■ **The exercise**: From the material below, list every line containing "objects".
* Begin *
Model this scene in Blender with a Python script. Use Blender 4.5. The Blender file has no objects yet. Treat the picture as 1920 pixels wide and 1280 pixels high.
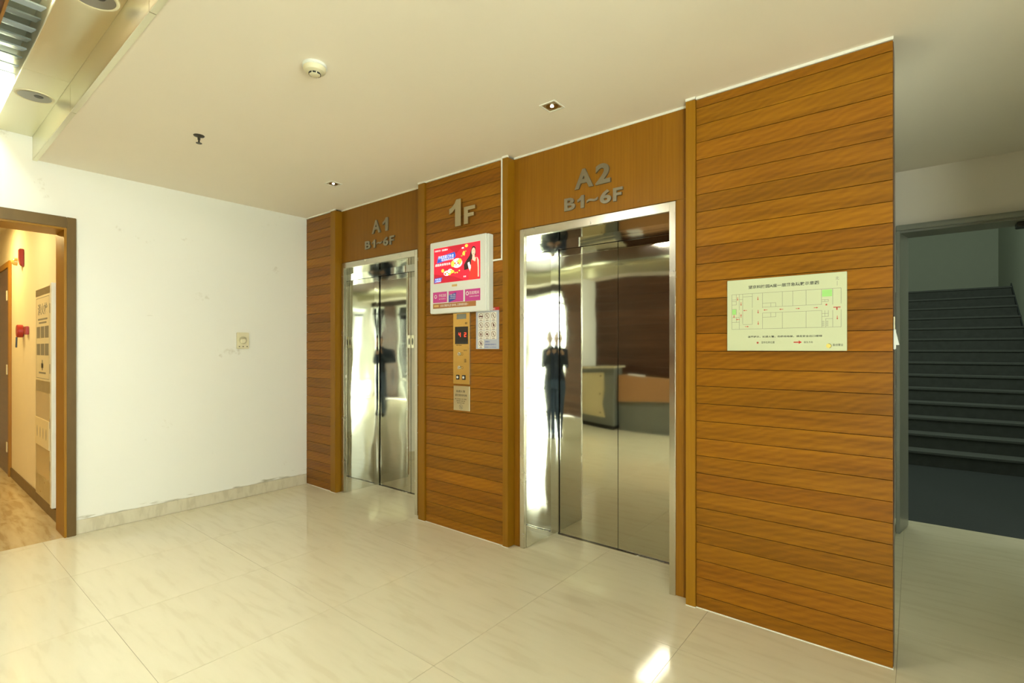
import bpy, bmesh, math, random
from mathutils import Vector, Matrix
random.seed(7)
SC = bpy.context.scene
COL = SC.collection
R = math.radians

# ------------------------------------------------------------------ camera
cd = bpy.data.cameras.new('camera'); cam = bpy.data.objects.new('camera', cd); COL.objects.link(cam)
cam.location = (0, 0, 1.4); cam.rotation_euler = (R(90), 0, R(38.66))
cd.sensor_width = 36; cd.lens = 36 * 942 / 1920; cd.shift_y = 15 / 1920
cd.clip_start = 0.02; cd.clip_end = 100
SC.camera = cam
# ------------------------------------------------------------------ world, lights, exposure
wd = bpy.data.worlds.new('world'); SC.world = wd; wd.use_nodes = True
wd.node_tree.nodes['Background'].inputs[0].default_value = (0.95, 1.0, 0.95, 1)
wd.node_tree.nodes['Background'].inputs[1].default_value = 3.0
vs = SC.view_settings
vs.view_transform = 'Standard'; vs.look = 'None'; vs.gamma = 1; vs.exposure = 0.59
vs.use_curve_mapping = False

def area(name, loc, rot, sx, sy, power, color, spread=180):
    l = bpy.data.lights.new(name, 'AREA'); l.shape = 'RECTANGLE'; l.size = sx; l.size_y = sy
    l.energy = power; l.color = color; l.spread = R(spread)
    o = bpy.data.objects.new(name, l); COL.objects.link(o); o.location = loc; o.rotation_euler = rot
    return o
# daylight outside the glass front behind the camera
area('window_daylight', (2.55, -3.3, 1.25), (R(112), 0, 0), 2.3, 3.0, 520, (0.98, 1.0, 0.95))
area('window_daylight', (4.45, -0.72, 1.15), (R(118), 0, R(90)), 3.4, 3.0, 420, (0.98, 1.0, 0.95))
# glow put into the glass slats of both troughs; tubes above are not built
SLAT_GAIN = 32.0
# corridor downlights, warm
area('corridor_lamp', (-7.4, 0.35, 2.74), (0, 0, 0), 0.25, 0.25, 20, (1.0, 0.74, 0.30))
area('corridor_lamp', (-5.9, 0.2, 2.74), (0, 0, 0), 0.25, 0.25, 10, (1.0, 0.80, 0.42))
# added fill below the stairwell ceiling to reach the risers; no window there
area('stair_fill', (0.0, 6.8, 5.4), (R(20), 0, 0), 1.8, 2.0, 60, (0.90, 1.0, 0.82))

# ------------------------------------------------------------------ mesh helpers
def mesh(name, vs_, fs, mats, smooth=False, mi=None):
    me = bpy.data.meshes.new(name); me.from_pydata(vs_, [], fs); me.update()
    for m in (mats if isinstance(mats, (list, tuple)) else [mats]): me.materials.append(m)
    if mi:
        for p, i in zip(me.polygons, mi): p.material_index = i
    if smooth:
        for p in me.polygons: p.use_smooth = True
    return me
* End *
■ **Answer to the problem**:
Model this scene in Blender with a Python script. Use Blender 4.5. The Blender file has no objects yet. Treat the picture as 1920 pixels wide and 1280 pixels high.
cd = bpy.data.cameras.new('camera'); cam = bpy.data.objects.new('camera', cd); COL.objects.link(cam)
    o = bpy.data.objects.new(name, l); COL.objects.link(o); o.location = loc; o.rotation_euler = rot